** start Provided data **
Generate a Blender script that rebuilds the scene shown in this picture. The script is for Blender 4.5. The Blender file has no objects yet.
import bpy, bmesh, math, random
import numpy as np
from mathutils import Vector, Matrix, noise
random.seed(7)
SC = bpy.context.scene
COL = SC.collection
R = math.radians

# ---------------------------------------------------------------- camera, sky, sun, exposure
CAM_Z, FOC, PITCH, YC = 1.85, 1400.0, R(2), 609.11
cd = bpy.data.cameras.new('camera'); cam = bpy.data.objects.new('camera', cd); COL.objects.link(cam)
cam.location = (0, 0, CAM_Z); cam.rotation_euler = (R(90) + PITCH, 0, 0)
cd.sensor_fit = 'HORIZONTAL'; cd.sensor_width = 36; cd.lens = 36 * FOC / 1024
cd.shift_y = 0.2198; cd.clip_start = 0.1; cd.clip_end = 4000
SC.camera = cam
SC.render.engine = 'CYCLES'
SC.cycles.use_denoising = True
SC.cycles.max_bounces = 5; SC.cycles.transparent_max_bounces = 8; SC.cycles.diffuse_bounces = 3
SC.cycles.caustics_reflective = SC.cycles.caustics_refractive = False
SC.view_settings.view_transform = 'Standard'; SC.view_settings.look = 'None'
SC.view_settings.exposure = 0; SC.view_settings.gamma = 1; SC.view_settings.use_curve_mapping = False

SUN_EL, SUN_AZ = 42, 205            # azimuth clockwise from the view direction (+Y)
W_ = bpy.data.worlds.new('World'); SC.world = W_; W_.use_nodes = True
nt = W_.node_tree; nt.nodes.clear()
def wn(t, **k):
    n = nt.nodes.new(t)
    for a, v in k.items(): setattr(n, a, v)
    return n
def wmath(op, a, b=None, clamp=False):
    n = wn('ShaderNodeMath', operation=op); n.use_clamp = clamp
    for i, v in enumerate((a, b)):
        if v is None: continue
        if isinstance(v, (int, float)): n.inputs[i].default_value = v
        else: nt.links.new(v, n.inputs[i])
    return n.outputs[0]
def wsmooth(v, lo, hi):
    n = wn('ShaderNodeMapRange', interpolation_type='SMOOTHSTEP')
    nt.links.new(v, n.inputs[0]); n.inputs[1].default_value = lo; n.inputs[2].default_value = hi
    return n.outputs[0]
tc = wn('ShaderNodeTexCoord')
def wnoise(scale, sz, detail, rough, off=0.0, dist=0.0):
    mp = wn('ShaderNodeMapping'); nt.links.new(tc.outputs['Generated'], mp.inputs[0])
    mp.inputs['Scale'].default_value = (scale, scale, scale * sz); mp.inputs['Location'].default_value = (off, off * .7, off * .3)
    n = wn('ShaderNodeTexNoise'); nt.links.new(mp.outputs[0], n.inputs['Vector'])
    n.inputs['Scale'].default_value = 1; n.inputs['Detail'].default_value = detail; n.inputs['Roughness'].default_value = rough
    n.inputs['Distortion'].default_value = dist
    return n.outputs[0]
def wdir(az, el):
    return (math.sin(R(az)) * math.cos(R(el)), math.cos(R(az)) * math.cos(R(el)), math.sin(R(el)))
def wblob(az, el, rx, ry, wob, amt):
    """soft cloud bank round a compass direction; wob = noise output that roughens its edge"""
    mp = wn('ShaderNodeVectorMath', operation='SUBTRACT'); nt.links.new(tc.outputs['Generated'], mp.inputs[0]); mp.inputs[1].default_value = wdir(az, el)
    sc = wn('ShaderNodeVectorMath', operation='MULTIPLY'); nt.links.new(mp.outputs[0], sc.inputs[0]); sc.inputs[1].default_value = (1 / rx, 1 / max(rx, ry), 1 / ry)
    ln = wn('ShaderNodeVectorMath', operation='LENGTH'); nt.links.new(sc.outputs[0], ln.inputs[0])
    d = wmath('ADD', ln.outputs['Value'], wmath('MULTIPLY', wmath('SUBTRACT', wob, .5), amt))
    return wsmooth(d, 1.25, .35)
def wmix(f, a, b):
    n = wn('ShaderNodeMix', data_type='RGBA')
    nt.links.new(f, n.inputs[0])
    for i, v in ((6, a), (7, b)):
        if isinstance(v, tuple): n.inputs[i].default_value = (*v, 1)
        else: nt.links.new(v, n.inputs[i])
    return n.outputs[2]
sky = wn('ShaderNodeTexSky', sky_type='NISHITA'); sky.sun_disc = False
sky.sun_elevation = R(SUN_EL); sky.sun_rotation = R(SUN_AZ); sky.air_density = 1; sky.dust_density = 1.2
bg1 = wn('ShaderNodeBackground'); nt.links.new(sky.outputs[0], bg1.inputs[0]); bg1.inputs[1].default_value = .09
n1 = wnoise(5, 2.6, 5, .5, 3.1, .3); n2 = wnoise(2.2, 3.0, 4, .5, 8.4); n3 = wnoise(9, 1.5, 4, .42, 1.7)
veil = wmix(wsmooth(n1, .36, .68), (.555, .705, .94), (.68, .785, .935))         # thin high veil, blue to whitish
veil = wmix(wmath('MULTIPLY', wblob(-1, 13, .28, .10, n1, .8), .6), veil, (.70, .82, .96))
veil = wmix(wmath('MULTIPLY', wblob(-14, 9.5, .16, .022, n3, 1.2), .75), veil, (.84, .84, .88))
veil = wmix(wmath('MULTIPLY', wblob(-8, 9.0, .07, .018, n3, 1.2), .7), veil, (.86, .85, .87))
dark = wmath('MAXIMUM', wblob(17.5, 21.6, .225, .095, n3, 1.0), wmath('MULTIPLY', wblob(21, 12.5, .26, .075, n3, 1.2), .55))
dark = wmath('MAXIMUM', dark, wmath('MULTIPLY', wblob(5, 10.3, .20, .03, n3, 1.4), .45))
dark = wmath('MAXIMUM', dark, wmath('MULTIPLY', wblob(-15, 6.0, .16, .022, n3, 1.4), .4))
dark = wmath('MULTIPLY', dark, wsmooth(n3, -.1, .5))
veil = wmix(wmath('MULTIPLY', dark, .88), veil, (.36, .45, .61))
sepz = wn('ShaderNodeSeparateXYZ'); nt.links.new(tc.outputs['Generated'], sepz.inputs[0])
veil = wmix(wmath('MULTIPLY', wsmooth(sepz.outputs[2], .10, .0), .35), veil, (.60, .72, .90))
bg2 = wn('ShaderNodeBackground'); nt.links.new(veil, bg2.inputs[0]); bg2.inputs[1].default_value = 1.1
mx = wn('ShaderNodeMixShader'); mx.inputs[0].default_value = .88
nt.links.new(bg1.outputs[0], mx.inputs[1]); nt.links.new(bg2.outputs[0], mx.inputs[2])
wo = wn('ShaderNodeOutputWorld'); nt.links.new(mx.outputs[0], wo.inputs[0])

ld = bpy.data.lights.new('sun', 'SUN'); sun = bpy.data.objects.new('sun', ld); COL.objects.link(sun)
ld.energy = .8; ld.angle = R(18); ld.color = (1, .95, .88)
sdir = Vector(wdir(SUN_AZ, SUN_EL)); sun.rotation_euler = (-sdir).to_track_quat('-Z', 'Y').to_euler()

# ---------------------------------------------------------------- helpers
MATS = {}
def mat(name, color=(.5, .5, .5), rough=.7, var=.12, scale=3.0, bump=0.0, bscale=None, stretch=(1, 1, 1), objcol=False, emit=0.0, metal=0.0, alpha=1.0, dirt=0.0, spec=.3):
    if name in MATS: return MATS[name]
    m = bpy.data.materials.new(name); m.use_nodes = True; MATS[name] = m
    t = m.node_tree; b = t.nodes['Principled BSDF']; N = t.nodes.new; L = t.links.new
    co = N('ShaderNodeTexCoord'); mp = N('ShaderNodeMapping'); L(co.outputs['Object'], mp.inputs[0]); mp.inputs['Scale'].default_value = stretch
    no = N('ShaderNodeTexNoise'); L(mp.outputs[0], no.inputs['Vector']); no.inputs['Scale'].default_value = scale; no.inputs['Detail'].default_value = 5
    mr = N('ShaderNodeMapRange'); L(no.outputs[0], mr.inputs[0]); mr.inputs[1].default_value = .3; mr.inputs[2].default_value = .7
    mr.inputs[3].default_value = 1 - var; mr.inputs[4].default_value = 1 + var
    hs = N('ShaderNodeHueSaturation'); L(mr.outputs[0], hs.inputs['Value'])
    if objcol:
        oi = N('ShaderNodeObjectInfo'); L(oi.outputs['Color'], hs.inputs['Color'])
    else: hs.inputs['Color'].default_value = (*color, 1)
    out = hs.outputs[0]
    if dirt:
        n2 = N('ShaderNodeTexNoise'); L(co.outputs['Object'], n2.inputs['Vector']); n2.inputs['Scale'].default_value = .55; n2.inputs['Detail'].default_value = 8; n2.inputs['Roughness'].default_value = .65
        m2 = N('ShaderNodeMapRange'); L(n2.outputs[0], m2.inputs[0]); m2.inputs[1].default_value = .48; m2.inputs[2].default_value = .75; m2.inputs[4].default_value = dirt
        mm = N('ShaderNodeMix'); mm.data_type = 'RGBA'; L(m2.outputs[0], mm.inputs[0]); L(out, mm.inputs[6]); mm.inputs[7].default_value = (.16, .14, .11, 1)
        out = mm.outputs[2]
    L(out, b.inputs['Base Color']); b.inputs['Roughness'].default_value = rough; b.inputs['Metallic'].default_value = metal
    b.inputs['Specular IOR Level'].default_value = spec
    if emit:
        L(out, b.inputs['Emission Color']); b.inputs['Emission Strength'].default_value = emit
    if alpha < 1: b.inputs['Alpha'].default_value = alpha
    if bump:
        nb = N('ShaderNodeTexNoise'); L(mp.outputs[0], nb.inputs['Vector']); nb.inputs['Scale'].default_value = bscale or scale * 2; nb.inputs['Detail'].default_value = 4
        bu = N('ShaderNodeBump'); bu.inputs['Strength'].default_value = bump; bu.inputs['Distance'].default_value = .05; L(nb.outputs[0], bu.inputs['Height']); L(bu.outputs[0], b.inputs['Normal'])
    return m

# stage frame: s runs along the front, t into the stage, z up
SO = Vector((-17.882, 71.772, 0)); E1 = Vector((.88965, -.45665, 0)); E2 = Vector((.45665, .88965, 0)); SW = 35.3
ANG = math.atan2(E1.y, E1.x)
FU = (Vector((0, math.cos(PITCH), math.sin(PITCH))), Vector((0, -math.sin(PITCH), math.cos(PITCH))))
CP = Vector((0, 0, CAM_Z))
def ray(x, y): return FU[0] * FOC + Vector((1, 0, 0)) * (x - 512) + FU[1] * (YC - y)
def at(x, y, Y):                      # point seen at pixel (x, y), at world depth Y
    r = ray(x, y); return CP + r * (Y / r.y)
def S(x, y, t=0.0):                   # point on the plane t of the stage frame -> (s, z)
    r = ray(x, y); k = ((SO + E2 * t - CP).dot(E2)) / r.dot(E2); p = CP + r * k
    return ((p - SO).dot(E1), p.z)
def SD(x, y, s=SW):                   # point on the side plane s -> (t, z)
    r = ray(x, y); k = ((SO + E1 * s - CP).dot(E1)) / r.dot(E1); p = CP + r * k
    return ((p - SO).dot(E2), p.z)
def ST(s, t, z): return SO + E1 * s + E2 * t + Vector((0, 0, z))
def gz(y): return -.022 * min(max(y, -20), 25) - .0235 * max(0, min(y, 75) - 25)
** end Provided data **
** start Provided data **
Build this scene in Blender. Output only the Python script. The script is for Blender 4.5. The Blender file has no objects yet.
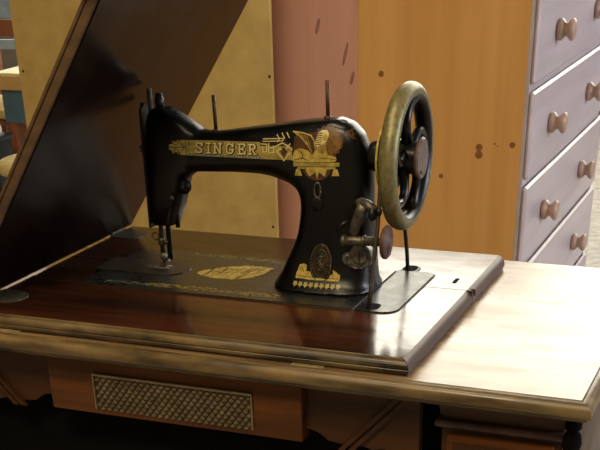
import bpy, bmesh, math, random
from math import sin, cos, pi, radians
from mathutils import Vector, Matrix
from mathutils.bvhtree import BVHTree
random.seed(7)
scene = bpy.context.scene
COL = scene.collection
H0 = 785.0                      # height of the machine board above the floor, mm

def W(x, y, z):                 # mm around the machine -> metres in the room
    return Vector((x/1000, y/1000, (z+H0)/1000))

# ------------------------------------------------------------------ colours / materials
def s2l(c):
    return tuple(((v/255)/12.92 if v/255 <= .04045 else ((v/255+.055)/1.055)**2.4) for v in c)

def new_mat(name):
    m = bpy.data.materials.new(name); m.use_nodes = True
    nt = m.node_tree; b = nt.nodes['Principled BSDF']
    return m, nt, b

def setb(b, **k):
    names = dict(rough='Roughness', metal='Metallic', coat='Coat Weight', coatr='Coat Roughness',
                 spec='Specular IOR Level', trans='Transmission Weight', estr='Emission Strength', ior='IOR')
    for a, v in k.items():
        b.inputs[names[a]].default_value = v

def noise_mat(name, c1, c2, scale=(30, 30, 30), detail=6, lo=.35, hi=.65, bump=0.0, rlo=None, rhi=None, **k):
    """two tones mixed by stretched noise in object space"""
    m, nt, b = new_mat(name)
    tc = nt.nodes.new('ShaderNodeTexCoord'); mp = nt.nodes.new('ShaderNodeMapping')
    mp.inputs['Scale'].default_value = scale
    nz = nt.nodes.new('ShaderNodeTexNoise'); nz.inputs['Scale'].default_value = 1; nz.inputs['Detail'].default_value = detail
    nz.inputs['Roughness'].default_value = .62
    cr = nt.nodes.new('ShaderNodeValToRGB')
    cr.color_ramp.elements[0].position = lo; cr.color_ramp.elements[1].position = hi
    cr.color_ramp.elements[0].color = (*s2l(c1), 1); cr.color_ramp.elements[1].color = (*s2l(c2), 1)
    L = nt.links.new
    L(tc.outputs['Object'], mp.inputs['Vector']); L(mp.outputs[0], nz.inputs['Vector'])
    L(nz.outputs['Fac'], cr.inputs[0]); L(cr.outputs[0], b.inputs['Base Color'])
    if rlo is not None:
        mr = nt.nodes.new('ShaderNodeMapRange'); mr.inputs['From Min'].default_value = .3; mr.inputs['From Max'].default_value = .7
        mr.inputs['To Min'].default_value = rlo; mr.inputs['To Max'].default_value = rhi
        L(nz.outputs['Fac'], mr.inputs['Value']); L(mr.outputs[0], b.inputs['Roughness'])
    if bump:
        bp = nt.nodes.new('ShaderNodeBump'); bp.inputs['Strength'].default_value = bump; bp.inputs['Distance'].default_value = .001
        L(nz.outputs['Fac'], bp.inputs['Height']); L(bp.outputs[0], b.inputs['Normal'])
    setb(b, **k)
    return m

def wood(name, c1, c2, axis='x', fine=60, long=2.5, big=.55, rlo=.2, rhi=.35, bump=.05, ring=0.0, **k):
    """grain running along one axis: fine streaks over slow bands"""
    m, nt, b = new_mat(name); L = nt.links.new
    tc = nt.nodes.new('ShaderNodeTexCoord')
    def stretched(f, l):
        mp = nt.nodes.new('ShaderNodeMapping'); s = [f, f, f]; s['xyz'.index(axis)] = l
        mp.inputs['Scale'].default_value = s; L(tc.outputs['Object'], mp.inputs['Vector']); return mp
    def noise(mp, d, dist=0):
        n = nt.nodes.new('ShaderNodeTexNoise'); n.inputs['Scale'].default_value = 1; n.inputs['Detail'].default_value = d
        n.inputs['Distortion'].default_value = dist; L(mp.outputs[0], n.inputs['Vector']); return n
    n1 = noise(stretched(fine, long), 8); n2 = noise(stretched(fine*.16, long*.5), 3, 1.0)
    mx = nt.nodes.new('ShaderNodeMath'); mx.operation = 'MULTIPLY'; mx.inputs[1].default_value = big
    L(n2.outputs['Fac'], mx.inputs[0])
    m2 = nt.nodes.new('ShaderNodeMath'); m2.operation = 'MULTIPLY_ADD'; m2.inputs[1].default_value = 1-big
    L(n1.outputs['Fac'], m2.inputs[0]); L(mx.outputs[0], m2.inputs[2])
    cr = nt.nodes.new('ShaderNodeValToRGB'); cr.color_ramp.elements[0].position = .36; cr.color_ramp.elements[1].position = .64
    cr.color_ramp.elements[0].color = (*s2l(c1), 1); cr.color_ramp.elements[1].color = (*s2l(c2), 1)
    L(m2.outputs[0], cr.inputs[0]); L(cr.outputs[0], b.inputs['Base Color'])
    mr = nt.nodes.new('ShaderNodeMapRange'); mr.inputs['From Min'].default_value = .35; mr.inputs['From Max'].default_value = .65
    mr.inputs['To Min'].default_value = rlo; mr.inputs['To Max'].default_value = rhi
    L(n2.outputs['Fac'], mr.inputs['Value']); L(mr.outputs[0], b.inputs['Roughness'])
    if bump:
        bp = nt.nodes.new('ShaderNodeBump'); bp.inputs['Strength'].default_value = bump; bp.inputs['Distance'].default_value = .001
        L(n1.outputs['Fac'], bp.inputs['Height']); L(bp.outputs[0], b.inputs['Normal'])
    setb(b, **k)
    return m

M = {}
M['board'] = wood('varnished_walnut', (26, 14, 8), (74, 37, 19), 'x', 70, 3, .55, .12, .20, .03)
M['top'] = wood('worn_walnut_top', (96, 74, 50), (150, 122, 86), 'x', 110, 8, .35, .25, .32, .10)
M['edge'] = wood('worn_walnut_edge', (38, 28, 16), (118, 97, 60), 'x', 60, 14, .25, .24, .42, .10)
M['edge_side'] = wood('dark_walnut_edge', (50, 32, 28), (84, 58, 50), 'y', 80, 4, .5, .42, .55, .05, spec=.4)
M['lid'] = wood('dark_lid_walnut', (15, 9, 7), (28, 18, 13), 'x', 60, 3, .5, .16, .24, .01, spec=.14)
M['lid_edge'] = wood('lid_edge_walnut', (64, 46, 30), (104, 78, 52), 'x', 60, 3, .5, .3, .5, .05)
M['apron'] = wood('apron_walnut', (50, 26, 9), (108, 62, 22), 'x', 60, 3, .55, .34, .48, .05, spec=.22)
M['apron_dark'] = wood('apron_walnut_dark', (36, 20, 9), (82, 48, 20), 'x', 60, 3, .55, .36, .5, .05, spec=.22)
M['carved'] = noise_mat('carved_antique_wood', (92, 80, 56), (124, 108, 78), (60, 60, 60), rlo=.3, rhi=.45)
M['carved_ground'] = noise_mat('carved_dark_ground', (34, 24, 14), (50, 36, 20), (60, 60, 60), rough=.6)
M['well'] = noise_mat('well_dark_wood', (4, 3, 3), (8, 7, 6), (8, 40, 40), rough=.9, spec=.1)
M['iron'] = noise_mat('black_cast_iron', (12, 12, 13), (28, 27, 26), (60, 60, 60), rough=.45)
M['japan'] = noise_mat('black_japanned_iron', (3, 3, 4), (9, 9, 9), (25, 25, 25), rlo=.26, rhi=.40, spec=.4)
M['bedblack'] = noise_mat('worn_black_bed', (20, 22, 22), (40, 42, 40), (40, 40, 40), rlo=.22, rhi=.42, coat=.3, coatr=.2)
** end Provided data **
Given request:
Copy out precisely the lines that begin at the line containing "Generate a Blender" and end at the line containing "R = math.radians", including both; write nothing else.

Solution:
Generate a Blender script that rebuilds the scene shown in this picture. The script is for Blender 4.5. The Blender file has no objects yet.
import bpy, bmesh, math, random
import numpy as np
from mathutils import Vector, Matrix, noise
random.seed(7)
SC = bpy.context.scene
COL = SC.collection
R = math.radians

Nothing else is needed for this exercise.